Tabs are 8 characters, and thus indentations are also 8 characters.
There are heretic movements that try to make indentations 4 (or even 2!)
characters deep, and that is akin to trying to define the value of PI to
be 3.

Rationale: The whole idea behind indentation is to clearly define where
a block of control starts and ends.  Especially when you've been looking
at your screen for 20 straight hours, you'll find it a lot easier to see
how the indentation works if you have large indentations.

Now, some people will claim that having 8-character indentations makes
the code move too far to the right, and makes it hard to read on a
80-character terminal screen.  The answer to that is that if you need
more than 3 levels of indentation, you're screwed anyway, and should fix
your program.

In short, 8-char indents make things easier to read, and have the added
benefit of warning you when you're nesting your functions too deep.
Heed that warning.

Another thing that I prefer is to align parameters on the opening parenthesis (this is easily done with some text editors):

executable(meson.project_name(),
       sources,
       dependencies : GNOTE_DEPS,
       include_directories : CONFIG_H_INCLUDE_DIR,
       install : true)

But at the end of the day, it is just a matter of preferences, the most important is to have a convention and stick to it for consistency.

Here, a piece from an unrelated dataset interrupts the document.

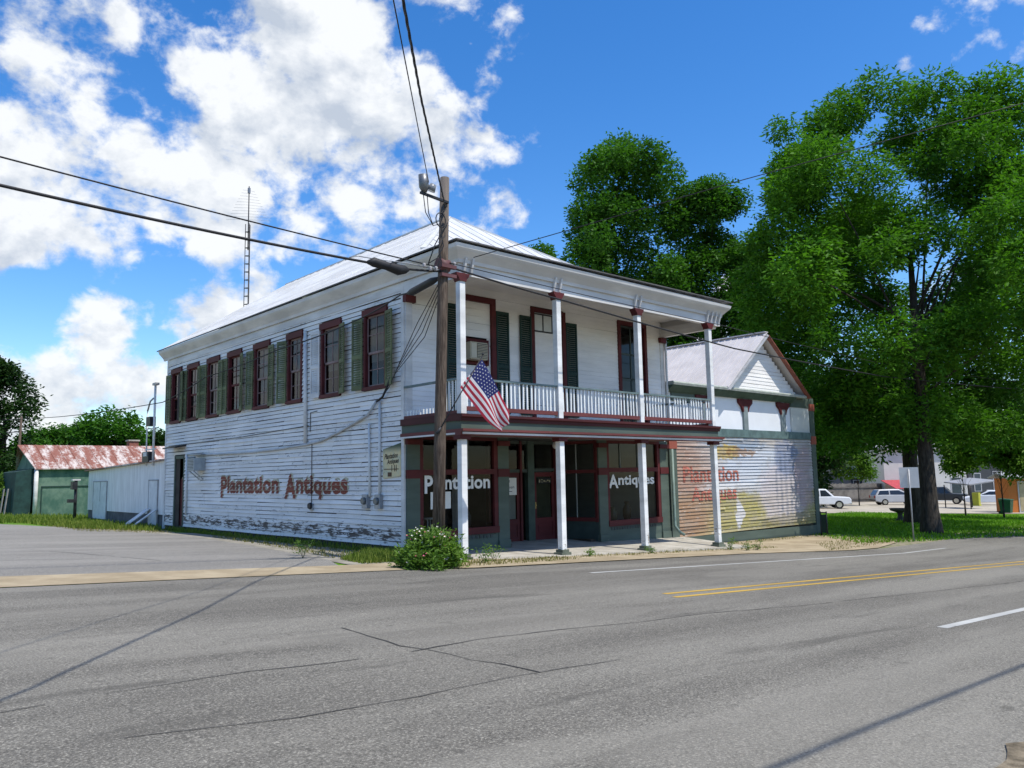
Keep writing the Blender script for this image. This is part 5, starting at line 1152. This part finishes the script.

But without good tools, it can be difficult to change the coding style after the fact, so it's better to choose the convention wisely at the beginning.

Another coding style that could make sense for Meson is to follow as closely PEP 8 for Python. This would have the advantage that a lot of developers are already familiar with it.

https://github.com/mesonbuild/meson/blob/master/contributing.txt

This file is for contributing to Meson itself. I've opened this issue to have a recommended standard for all projects that would like to use Meson as its build system.

Yes, but the statement on tabs is unambiguously clear on that document.

No tabs. Ever. End of discussion.

Added in 541eca8 (#2864)

The sections "Global arguments" and "Cross compilation arguments" would better fit in a page named best-practices, it is not really related to the coding style, in my opinion. (but it's a good thing to document it).

For the coding style, a lot of aspects are missing: number of spaces for one indentation level, how to format a function call with a lot of parameters, whether to have a space before/after some "punctuation", etc.